_Stated problem:_ Every line below must be reproduced exactly. Copy them all.

_Source data:_
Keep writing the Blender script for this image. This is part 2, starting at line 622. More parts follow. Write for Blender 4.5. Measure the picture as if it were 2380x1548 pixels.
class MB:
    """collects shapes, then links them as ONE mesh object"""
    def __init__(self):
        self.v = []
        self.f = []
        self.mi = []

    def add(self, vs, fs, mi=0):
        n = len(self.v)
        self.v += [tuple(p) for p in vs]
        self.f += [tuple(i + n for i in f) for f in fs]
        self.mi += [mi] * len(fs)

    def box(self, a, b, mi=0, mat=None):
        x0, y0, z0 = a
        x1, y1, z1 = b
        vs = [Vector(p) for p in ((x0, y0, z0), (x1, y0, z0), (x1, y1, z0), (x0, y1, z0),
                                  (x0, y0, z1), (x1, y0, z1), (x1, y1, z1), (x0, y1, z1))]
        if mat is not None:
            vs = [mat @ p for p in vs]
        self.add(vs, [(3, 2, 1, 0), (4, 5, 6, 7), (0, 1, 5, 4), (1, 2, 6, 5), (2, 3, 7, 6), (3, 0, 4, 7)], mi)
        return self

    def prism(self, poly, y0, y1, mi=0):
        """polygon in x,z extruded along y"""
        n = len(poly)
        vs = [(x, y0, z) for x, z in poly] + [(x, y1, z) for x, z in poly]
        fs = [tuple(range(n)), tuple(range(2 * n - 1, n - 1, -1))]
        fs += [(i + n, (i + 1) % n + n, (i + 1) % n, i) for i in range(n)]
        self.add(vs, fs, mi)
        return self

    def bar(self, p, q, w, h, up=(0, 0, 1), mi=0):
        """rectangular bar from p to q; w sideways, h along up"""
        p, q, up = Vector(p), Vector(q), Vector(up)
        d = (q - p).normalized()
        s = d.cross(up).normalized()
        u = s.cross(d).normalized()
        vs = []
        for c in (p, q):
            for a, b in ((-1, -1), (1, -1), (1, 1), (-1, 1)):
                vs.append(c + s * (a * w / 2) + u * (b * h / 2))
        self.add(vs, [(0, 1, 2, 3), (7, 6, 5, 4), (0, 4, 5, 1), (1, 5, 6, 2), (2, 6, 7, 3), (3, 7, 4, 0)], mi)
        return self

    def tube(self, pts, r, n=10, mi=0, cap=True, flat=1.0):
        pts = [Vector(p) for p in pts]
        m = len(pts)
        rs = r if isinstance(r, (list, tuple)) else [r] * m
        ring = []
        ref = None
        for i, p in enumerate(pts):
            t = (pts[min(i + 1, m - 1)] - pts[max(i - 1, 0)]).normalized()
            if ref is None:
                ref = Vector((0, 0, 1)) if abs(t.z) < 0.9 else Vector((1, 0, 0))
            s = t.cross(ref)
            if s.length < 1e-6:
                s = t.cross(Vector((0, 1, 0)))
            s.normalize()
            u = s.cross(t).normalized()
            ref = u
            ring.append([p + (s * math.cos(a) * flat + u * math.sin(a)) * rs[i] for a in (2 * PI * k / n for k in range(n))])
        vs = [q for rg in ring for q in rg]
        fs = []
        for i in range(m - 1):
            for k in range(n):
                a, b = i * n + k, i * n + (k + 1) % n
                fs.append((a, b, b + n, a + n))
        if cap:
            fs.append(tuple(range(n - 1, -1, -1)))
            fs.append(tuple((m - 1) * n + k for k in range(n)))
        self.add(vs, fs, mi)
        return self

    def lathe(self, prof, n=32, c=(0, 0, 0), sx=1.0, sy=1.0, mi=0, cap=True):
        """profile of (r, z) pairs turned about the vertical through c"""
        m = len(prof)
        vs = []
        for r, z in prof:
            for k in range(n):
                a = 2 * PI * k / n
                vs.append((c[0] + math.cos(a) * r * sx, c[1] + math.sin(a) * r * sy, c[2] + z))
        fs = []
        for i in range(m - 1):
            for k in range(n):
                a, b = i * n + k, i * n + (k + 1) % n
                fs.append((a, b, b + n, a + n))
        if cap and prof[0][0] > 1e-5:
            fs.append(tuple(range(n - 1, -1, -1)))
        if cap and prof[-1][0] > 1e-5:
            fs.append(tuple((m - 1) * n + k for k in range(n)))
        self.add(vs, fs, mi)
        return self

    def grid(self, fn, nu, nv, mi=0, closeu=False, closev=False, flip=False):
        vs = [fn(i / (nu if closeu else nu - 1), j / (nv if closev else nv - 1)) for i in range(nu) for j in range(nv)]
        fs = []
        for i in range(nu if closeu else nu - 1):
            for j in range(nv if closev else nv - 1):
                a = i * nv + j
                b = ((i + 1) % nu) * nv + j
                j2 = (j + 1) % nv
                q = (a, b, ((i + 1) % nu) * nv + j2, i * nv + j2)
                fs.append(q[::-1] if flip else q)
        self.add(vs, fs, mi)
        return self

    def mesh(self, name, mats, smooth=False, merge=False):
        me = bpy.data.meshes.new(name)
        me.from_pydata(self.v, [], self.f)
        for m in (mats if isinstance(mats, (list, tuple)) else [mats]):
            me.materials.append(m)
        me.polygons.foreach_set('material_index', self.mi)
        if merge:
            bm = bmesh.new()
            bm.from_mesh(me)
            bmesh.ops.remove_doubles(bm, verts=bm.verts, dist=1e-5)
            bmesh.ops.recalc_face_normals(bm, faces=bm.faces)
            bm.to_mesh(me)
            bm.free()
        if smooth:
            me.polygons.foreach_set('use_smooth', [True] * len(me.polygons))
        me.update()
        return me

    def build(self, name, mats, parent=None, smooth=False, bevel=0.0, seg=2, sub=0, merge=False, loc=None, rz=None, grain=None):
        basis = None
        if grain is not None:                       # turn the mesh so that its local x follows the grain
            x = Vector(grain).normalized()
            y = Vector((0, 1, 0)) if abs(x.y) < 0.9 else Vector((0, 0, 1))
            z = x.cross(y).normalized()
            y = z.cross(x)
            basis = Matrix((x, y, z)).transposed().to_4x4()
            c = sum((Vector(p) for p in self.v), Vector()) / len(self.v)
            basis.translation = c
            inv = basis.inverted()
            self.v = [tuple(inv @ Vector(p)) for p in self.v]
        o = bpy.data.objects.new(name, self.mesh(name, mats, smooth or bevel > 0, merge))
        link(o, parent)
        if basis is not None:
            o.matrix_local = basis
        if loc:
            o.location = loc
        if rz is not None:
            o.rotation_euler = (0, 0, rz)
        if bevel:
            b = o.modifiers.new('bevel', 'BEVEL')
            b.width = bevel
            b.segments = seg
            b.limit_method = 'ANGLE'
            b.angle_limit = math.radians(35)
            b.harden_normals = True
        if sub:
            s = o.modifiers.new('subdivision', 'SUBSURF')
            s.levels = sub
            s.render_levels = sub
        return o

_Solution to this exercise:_
Keep writing the Blender script for this image. This is part 2, starting at line 622. More parts follow. Write for Blender 4.5. Measure the picture as if it were 2380x1548 pixels.
class MB:
    """collects shapes, then links them as ONE mesh object"""
    def __init__(self):
        self.v = []
        self.f = []
        self.mi = []

    def add(self, vs, fs, mi=0):
        n = len(self.v)
        self.v += [tuple(p) for p in vs]
        self.f += [tuple(i + n for i in f) for f in fs]
        self.mi += [mi] * len(fs)

    def box(self, a, b, mi=0, mat=None):
        x0, y0, z0 = a
        x1, y1, z1 = b
        vs = [Vector(p) for p in ((x0, y0, z0), (x1, y0, z0), (x1, y1, z0), (x0, y1, z0),
                                  (x0, y0, z1), (x1, y0, z1), (x1, y1, z1), (x0, y1, z1))]
        if mat is not None:
            vs = [mat @ p for p in vs]
        self.add(vs, [(3, 2, 1, 0), (4, 5, 6, 7), (0, 1, 5, 4), (1, 2, 6, 5), (2, 3, 7, 6), (3, 0, 4, 7)], mi)
        return self

    def prism(self, poly, y0, y1, mi=0):
        """polygon in x,z extruded along y"""
        n = len(poly)
        vs = [(x, y0, z) for x, z in poly] + [(x, y1, z) for x, z in poly]
        fs = [tuple(range(n)), tuple(range(2 * n - 1, n - 1, -1))]
        fs += [(i + n, (i + 1) % n + n, (i + 1) % n, i) for i in range(n)]
        self.add(vs, fs, mi)
        return self

    def bar(self, p, q, w, h, up=(0, 0, 1), mi=0):
        """rectangular bar from p to q; w sideways, h along up"""
        p, q, up = Vector(p), Vector(q), Vector(up)
        d = (q - p).normalized()
        s = d.cross(up).normalized()
        u = s.cross(d).normalized()
        vs = []
        for c in (p, q):
            for a, b in ((-1, -1), (1, -1), (1, 1), (-1, 1)):
                vs.append(c + s * (a * w / 2) + u * (b * h / 2))
        self.add(vs, [(0, 1, 2, 3), (7, 6, 5, 4), (0, 4, 5, 1), (1, 5, 6, 2), (2, 6, 7, 3), (3, 7, 4, 0)], mi)
        return self

    def tube(self, pts, r, n=10, mi=0, cap=True, flat=1.0):
        pts = [Vector(p) for p in pts]
        m = len(pts)
        rs = r if isinstance(r, (list, tuple)) else [r] * m
        ring = []
        ref = None
        for i, p in enumerate(pts):
            t = (pts[min(i + 1, m - 1)] - pts[max(i - 1, 0)]).normalized()
            if ref is None:
                ref = Vector((0, 0, 1)) if abs(t.z) < 0.9 else Vector((1, 0, 0))
            s = t.cross(ref)
            if s.length < 1e-6:
                s = t.cross(Vector((0, 1, 0)))
            s.normalize()
            u = s.cross(t).normalized()
            ref = u
            ring.append([p + (s * math.cos(a) * flat + u * math.sin(a)) * rs[i] for a in (2 * PI * k / n for k in range(n))])
        vs = [q for rg in ring for q in rg]
        fs = []
        for i in range(m - 1):
            for k in range(n):
                a, b = i * n + k, i * n + (k + 1) % n
                fs.append((a, b, b + n, a + n))
        if cap:
            fs.append(tuple(range(n - 1, -1, -1)))
            fs.append(tuple((m - 1) * n + k for k in range(n)))
        self.add(vs, fs, mi)
        return self

    def lathe(self, prof, n=32, c=(0, 0, 0), sx=1.0, sy=1.0, mi=0, cap=True):
        """profile of (r, z) pairs turned about the vertical through c"""
        m = len(prof)
        vs = []
        for r, z in prof:
            for k in range(n):
                a = 2 * PI * k / n
                vs.append((c[0] + math.cos(a) * r * sx, c[1] + math.sin(a) * r * sy, c[2] + z))
        fs = []
        for i in range(m - 1):
            for k in range(n):
                a, b = i * n + k, i * n + (k + 1) % n
                fs.append((a, b, b + n, a + n))
        if cap and prof[0][0] > 1e-5:
            fs.append(tuple(range(n - 1, -1, -1)))
        if cap and prof[-1][0] > 1e-5:
            fs.append(tuple((m - 1) * n + k for k in range(n)))
        self.add(vs, fs, mi)
        return self

    def grid(self, fn, nu, nv, mi=0, closeu=False, closev=False, flip=False):
        vs = [fn(i / (nu if closeu else nu - 1), j / (nv if closev else nv - 1)) for i in range(nu) for j in range(nv)]
        fs = []
        for i in range(nu if closeu else nu - 1):
            for j in range(nv if closev else nv - 1):
                a = i * nv + j
                b = ((i + 1) % nu) * nv + j
                j2 = (j + 1) % nv
                q = (a, b, ((i + 1) % nu) * nv + j2, i * nv + j2)
                fs.append(q[::-1] if flip else q)
        self.add(vs, fs, mi)
        return self

    def mesh(self, name, mats, smooth=False, merge=False):
        me = bpy.data.meshes.new(name)
        me.from_pydata(self.v, [], self.f)
        for m in (mats if isinstance(mats, (list, tuple)) else [mats]):
            me.materials.append(m)
        me.polygons.foreach_set('material_index', self.mi)
        if merge:
            bm = bmesh.new()
            bm.from_mesh(me)
            bmesh.ops.remove_doubles(bm, verts=bm.verts, dist=1e-5)
            bmesh.ops.recalc_face_normals(bm, faces=bm.faces)
            bm.to_mesh(me)
            bm.free()
        if smooth:
            me.polygons.foreach_set('use_smooth', [True] * len(me.polygons))
        me.update()
        return me

    def build(self, name, mats, parent=None, smooth=False, bevel=0.0, seg=2, sub=0, merge=False, loc=None, rz=None, grain=None):
        basis = None
        if grain is not None:                       # turn the mesh so that its local x follows the grain
            x = Vector(grain).normalized()
            y = Vector((0, 1, 0)) if abs(x.y) < 0.9 else Vector((0, 0, 1))
            z = x.cross(y).normalized()
            y = z.cross(x)
            basis = Matrix((x, y, z)).transposed().to_4x4()
            c = sum((Vector(p) for p in self.v), Vector()) / len(self.v)
            basis.translation = c
            inv = basis.inverted()
            self.v = [tuple(inv @ Vector(p)) for p in self.v]
        o = bpy.data.objects.new(name, self.mesh(name, mats, smooth or bevel > 0, merge))
        link(o, parent)
        if basis is not None:
            o.matrix_local = basis
        if loc:
            o.location = loc
        if rz is not None:
            o.rotation_euler = (0, 0, rz)
        if bevel:
            b = o.modifiers.new('bevel', 'BEVEL')
            b.width = bevel
            b.segments = seg
            b.limit_method = 'ANGLE'
            b.angle_limit = math.radians(35)
            b.harden_normals = True
        if sub:
            s = o.modifiers.new('subdivision', 'SUBSURF')
            s.levels = sub
            s.render_levels = sub
        return o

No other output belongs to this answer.